Rwandans Seek More Govt Support in Healing Process

The statue depicting the valour and heroism that was manifested during 1994 Genocide against the Tutsi by Rwandan Patriotic Front (now Rwanda Defence Force) soldiers (file photo).

A cross section of Rwandans want the government to extend its support to various categories of people who are still facing challenges in their healing process, 27 years since the 1994 Genocide against the Tutsi.

This was revealed by the Executive Secretary of the National Unity and Reconciliation Commission (NURC), Fideli Ndayisaba, while presenting the 'Rwanda Reconciliation Barometer 2020' report to the Senate on Wednesday April 21.

Ndayisaba told the Senators that the data collected during the assessment indicates that the indicator of individual healing under the pillar of justice, fairness and rights went down from 88.6 per cent in 2015 to 86.7 per cent in 2020.

"Respondents pointed out that while the tendency has been to associate trauma with only genocide survivors, there are other categories of the Rwandan society, who needed support to heal such as former genocide convicts, children and spouses whose parents and partners committed genocide," he said.

The report also showed a decline in the understanding Rwandans have of their own history, dropping from 93.8 per cent in 2015 to 92.8 per cent in 2020.

This was blamed on parents who continue to plant seeds of genocide ideology and divisionism among their children.

For instance, the report indicates that 9.8 per cent of Rwandans who participated in the assessment said that the family remains the main place where history of hatred and division is taught today.

Another 8.6 per cent argued that there were some Rwandans who continued to instil genocide ideology among others.

Under the pillar of security and wellbeing, the indicator of national security and reconciliation regressed from 96.8 per cent in 2015 to 92.8 per cent in 2020.

The report associated this with recent events of insecurity and propaganda of imminent wars through social media.

However, scores of other indicators like personal security, economic security and appreciation of infrastructure distribution have considerably increased.

"Back in 2015, there were people that didn't appreciate how they were for instance using water from wells and this made some question whether they were being treated like other Rwandans. Today, with the government's efforts to connect more people to water and electricity have paid off," Ndayisaba said.

Forward thinking

The report also found that at Rwandans have a forward-looking mind-set and are cognizant of the fact that the journey to the future still encounters some obstacles.

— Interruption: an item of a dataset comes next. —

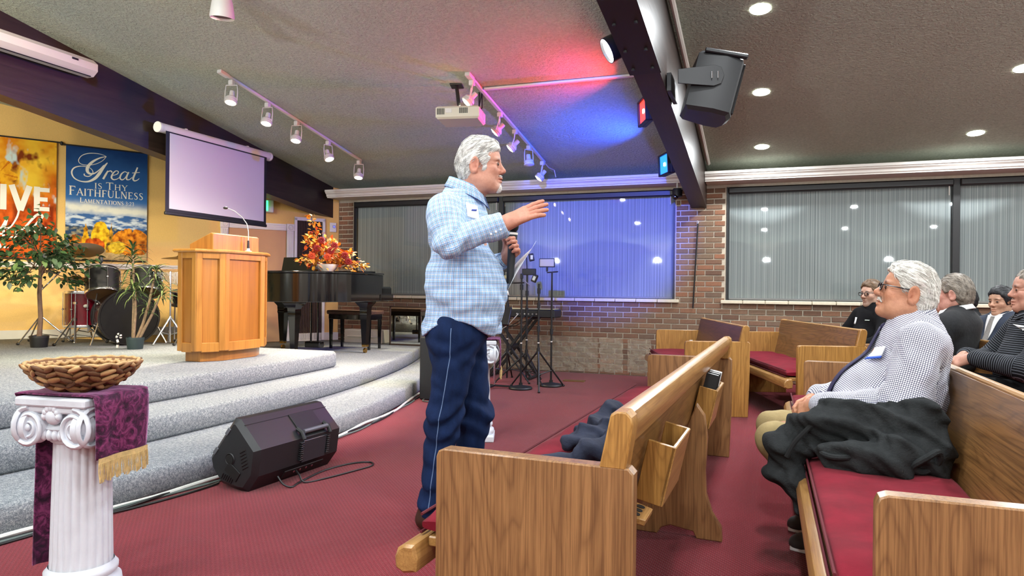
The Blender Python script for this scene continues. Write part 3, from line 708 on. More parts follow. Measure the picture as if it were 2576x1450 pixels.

For instance, the report indicates that 90 per cent of Rwandans do not see the possibility of another genocide in the country, while 9.8 per cent still see issues that indicate that it can happen again.

The 2020 scores show a difference in comparison to 2015 findings. The percentage of Rwandans who saw the possibility of another genocide in the country was 15.9 per cent in 2015, while those who did not see that possibility were 84.1 per cent.

The same decline is also observed on whether there were Rwandans who would try to commit genocide should conditions be favourable. In 2015, those who agreed with such a statement were 28.9 percent, while the score stands at 5.2 per cent in 2020.

The drop out of the percentages is highly associated with the growing trust in the capacity of the government to counter all practices leading to genocide. 97.7 per cent believe that Rwandans today have the capacity and will to counter that possibility.

General picture

Findings show that the current state of reconciliation in Rwanda stands at 94.7 per cent, an increase from 92.5 per cent in the 2015 assessment.

The report indicates that when it comes to understanding the past, the present and envisaging the future, findings indicate that its score increased from 91.8 per cent in 2015 to 94.6 per cent in 2020. This increase is attributed to continuous efforts to build a united nation that is aware of its bitter past and lessons picked to build a better future.

Senators react

Senator Jean Pierre Dusingizemungu called for seriousness when dealing with the healing process.

He warned that failure to heal and apply professional treatment where applicable would cause many other long term health implications to many.

However, he also reminded that there is need to be vigilant as the country's enemies could capitalise on this as a weakness to take some Rwandans steps back.

"The resilience that our leaders talk about always should manifest in everything that we do on a daily basis. We should not allow the detractors to use our wounds to take us steps back. We should find a way to deal with them as we also move forward," he advised.

Senator Marie-Rose Murashyankwano praised the report and called on fellow Senators to note the areas that need more support so that the journey towards having a country built in the foundation of unity and reconciliation is achieved.

"This research has given us much-needed information that we should capitalise on to get closer to our communities and tie in the loose ends where the score has declined instead of improving," she said.

Senator Ephrem Kanyarukiga advised the commission to consider doing another research to look into what the much younger generation's opinions and mind-set are.

"We need to know what youths below 18 think especially at a time we are reading that they continue to be corrupted by their families. We need this data because it is easier to change mind-sets when these children are still young," he said.